Item 8.01. Other Events.
On September 16, 2016, Altria Group, Inc. (the Company) issued $500,000,000 aggregate principal amount of its 2.625% Notes due 2026 (the
2026 Notes) and $1,500,000,000 aggregate principal amount of its 3.875% Notes due 2046 (the 2046 Notes and, together with the 2026 Notes, the Notes). The Notes were issued pursuant to an Indenture (the
Indenture), dated as of November 4, 2008, among the Company, Philip Morris USA Inc., a wholly-owned subsidiary of the Company (PM USA), and Deutsche Bank Trust Company Americas, as trustee (the Trustee). Each
series of Notes is guaranteed by PM USA. PM USAs guarantees were issued pursuant to the Indenture and are evidenced by guarantee agreements made by PM USA in favor of the Trustee for the Notes (the Guarantee Agreements).
The Notes are the Companys senior unsecured obligations and rank equally in right of payment with all of the Companys existing and future senior
unsecured indebtedness. The Guarantee Agreements are PM USAs senior unsecured obligations and rank equally in right of payment with all of PM USAs existing and future senior unsecured indebtedness.
On September 13, 2016, the Company and PM USA entered into a Terms Agreement (the Terms Agreement) with Deutsche Bank Securities Inc.,
Goldman, Sachs & Co., Mizuho Securities USA Inc. and Morgan Stanley & Co. LLC, as representatives of the several underwriters named therein (the Underwriters), pursuant to which the Company agreed to issue and sell the
Notes to the Underwriters. The provisions of an Underwriting Agreement, dated as of November 4, 2008 (the Underwriting Agreement), are incorporated by reference in the Terms Agreement.
Interest on the Notes is payable semiannually on March 16 and September 16 of each year, commencing March 16, 2017, to holders of record on the
preceding March 2 or September 2, as the case may be.

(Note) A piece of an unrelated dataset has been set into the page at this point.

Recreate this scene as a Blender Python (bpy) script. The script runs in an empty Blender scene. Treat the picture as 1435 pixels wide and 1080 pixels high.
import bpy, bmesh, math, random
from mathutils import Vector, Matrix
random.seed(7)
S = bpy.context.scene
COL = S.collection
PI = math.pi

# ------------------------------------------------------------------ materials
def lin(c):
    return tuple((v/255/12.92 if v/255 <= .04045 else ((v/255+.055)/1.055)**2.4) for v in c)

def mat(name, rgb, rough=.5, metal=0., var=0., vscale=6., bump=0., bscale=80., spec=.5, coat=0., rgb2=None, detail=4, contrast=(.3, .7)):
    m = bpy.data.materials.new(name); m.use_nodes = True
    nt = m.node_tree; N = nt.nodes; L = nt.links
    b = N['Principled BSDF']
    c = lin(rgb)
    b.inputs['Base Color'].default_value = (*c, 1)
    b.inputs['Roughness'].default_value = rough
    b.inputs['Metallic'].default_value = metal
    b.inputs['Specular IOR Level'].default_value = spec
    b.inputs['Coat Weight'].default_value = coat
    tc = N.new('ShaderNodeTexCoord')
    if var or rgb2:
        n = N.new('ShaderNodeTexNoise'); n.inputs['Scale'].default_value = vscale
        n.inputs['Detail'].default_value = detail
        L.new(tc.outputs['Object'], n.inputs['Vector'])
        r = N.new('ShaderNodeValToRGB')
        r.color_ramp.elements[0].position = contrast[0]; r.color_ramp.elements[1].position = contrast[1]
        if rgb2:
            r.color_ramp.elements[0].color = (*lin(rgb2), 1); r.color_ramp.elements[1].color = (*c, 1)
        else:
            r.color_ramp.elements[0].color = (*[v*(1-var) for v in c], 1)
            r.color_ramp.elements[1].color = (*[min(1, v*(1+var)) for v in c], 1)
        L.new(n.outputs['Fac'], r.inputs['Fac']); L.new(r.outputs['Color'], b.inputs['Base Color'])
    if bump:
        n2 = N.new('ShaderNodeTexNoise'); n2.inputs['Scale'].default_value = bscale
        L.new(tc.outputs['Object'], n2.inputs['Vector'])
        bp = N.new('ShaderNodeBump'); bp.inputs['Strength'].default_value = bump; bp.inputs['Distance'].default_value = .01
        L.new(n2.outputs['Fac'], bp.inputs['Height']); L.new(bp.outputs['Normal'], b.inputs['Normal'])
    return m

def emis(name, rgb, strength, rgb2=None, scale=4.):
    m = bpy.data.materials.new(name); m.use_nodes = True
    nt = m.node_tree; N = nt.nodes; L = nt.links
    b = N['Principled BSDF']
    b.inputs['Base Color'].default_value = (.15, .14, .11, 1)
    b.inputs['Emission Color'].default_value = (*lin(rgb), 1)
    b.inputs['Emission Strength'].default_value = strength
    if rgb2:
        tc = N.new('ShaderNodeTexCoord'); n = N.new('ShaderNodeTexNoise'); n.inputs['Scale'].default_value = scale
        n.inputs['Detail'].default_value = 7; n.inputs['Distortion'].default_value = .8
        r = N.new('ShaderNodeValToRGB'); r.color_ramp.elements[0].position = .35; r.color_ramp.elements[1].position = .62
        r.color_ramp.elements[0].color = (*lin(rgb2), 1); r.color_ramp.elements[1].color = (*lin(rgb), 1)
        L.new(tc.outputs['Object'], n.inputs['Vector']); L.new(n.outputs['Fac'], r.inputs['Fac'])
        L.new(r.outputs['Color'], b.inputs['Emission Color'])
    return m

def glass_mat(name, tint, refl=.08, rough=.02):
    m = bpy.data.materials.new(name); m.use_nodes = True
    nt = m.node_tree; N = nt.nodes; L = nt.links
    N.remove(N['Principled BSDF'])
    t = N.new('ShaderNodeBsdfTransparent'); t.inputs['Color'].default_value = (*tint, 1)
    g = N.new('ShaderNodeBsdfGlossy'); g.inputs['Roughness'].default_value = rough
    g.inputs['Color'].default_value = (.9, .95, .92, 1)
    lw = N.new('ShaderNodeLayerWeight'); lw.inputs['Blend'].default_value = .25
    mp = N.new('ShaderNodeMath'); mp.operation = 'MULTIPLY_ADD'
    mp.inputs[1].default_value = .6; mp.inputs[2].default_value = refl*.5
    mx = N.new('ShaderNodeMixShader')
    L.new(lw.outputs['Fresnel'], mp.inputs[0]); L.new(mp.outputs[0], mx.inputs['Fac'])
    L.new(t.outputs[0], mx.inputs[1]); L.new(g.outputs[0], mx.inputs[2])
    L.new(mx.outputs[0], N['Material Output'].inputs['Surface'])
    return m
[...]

The 2026 Notes will mature on September 16, 2026 and the 2046 Notes will mature on
September 16, 2046.
The Company has filed with the Securities and Exchange Commission a Prospectus dated October 30, 2014 (Registration
No. 333-199694) and a Prospectus Supplement dated September 13, 2016 in connection with the public offering of the Notes.
The descriptions of
the Underwriting Agreement, the Terms Agreement and the Guarantee Agreements are qualified in their entirety by the terms of such agreements themselves. Please refer to such agreements and the form of Notes, each of which is incorporated herein by
reference and attached to this report as Exhibits 1.1, 1.2, 4.1, 4.2, 4.3 and 4.4.